SUPPLIED MATERIAL:
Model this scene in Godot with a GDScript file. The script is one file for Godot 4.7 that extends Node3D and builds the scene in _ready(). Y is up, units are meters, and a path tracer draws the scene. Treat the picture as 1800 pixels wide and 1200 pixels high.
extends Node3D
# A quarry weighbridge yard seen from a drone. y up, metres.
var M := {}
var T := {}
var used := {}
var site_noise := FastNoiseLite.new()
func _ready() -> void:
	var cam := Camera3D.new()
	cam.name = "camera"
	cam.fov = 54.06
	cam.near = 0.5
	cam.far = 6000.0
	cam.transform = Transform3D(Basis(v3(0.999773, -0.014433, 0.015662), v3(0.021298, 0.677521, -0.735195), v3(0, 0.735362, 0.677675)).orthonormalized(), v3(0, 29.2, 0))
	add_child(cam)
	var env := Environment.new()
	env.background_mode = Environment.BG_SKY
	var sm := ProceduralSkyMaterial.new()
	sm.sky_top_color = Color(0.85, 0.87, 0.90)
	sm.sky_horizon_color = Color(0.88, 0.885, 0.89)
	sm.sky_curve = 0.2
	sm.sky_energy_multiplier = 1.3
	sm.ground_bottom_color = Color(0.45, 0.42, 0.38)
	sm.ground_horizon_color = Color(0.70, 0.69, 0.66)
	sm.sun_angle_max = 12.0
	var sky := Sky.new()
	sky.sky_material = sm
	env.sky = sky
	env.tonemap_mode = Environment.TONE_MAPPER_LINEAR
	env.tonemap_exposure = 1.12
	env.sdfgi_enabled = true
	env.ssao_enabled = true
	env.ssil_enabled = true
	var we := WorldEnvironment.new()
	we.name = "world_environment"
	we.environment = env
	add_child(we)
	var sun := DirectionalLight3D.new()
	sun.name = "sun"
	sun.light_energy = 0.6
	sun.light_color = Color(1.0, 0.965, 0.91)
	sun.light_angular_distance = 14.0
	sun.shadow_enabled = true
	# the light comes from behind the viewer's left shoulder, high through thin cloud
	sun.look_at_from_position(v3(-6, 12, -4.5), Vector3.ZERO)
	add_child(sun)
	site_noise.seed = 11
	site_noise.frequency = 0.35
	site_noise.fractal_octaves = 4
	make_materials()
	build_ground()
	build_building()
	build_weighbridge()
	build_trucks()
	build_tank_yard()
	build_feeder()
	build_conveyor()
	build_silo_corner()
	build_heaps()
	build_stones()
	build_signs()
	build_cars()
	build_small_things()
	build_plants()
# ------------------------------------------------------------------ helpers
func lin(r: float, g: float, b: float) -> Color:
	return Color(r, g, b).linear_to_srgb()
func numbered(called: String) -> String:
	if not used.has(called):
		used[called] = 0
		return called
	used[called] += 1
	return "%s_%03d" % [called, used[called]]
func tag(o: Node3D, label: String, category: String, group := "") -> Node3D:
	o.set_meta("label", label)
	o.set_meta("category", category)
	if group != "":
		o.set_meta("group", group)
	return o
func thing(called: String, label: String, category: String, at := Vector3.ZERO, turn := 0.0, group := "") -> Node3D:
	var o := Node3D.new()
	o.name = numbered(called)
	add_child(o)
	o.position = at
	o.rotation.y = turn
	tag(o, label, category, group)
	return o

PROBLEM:
Reproduce the listing in full. Keep it exactly as written.

TASK SOLUTION:
Model this scene in Godot with a GDScript file. The script is one file for Godot 4.7 that extends Node3D and builds the scene in _ready(). Y is up, units are meters, and a path tracer draws the scene. Treat the picture as 1800 pixels wide and 1200 pixels high.
extends Node3D
# A quarry weighbridge yard seen from a drone. y up, metres.
var M := {}
var T := {}
var used := {}
var site_noise := FastNoiseLite.new()
func _ready() -> void:
	var cam := Camera3D.new()
	cam.name = "camera"
	cam.fov = 54.06
	cam.near = 0.5
	cam.far = 6000.0
	cam.transform = Transform3D(Basis(v3(0.999773, -0.014433, 0.015662), v3(0.021298, 0.677521, -0.735195), v3(0, 0.735362, 0.677675)).orthonormalized(), v3(0, 29.2, 0))
	add_child(cam)
	var env := Environment.new()
	env.background_mode = Environment.BG_SKY
	var sm := ProceduralSkyMaterial.new()
	sm.sky_top_color = Color(0.85, 0.87, 0.90)
	sm.sky_horizon_color = Color(0.88, 0.885, 0.89)
	sm.sky_curve = 0.2
	sm.sky_energy_multiplier = 1.3
	sm.ground_bottom_color = Color(0.45, 0.42, 0.38)
	sm.ground_horizon_color = Color(0.70, 0.69, 0.66)
	sm.sun_angle_max = 12.0
	var sky := Sky.new()
	sky.sky_material = sm
	env.sky = sky
	env.tonemap_mode = Environment.TONE_MAPPER_LINEAR
	env.tonemap_exposure = 1.12
	env.sdfgi_enabled = true
	env.ssao_enabled = true
	env.ssil_enabled = true
	var we := WorldEnvironment.new()
	we.name = "world_environment"
	we.environment = env
	add_child(we)
	var sun := DirectionalLight3D.new()
	sun.name = "sun"
	sun.light_energy = 0.6
	sun.light_color = Color(1.0, 0.965, 0.91)
	sun.light_angular_distance = 14.0
	sun.shadow_enabled = true
	# the light comes from behind the viewer's left shoulder, high through thin cloud
	sun.look_at_from_position(v3(-6, 12, -4.5), Vector3.ZERO)
	add_child(sun)
	site_noise.seed = 11
	site_noise.frequency = 0.35
	site_noise.fractal_octaves = 4
	make_materials()
	build_ground()
	build_building()
	build_weighbridge()
	build_trucks()
	build_tank_yard()
	build_feeder()
	build_conveyor()
	build_silo_corner()
	build_heaps()
	build_stones()
	build_signs()
	build_cars()
	build_small_things()
	build_plants()
# ------------------------------------------------------------------ helpers
func lin(r: float, g: float, b: float) -> Color:
	return Color(r, g, b).linear_to_srgb()
func numbered(called: String) -> String:
	if not used.has(called):
		used[called] = 0
		return called
	used[called] += 1
	return "%s_%03d" % [called, used[called]]
func tag(o: Node3D, label: String, category: String, group := "") -> Node3D:
	o.set_meta("label", label)
	o.set_meta("category", category)
	if group != "":
		o.set_meta("group", group)
	return o
func thing(called: String, label: String, category: String, at := Vector3.ZERO, turn := 0.0, group := "") -> Node3D:
	var o := Node3D.new()
	o.name = numbered(called)
	add_child(o)
	o.position = at
	o.rotation.y = turn
	tag(o, label, category, group)
	return o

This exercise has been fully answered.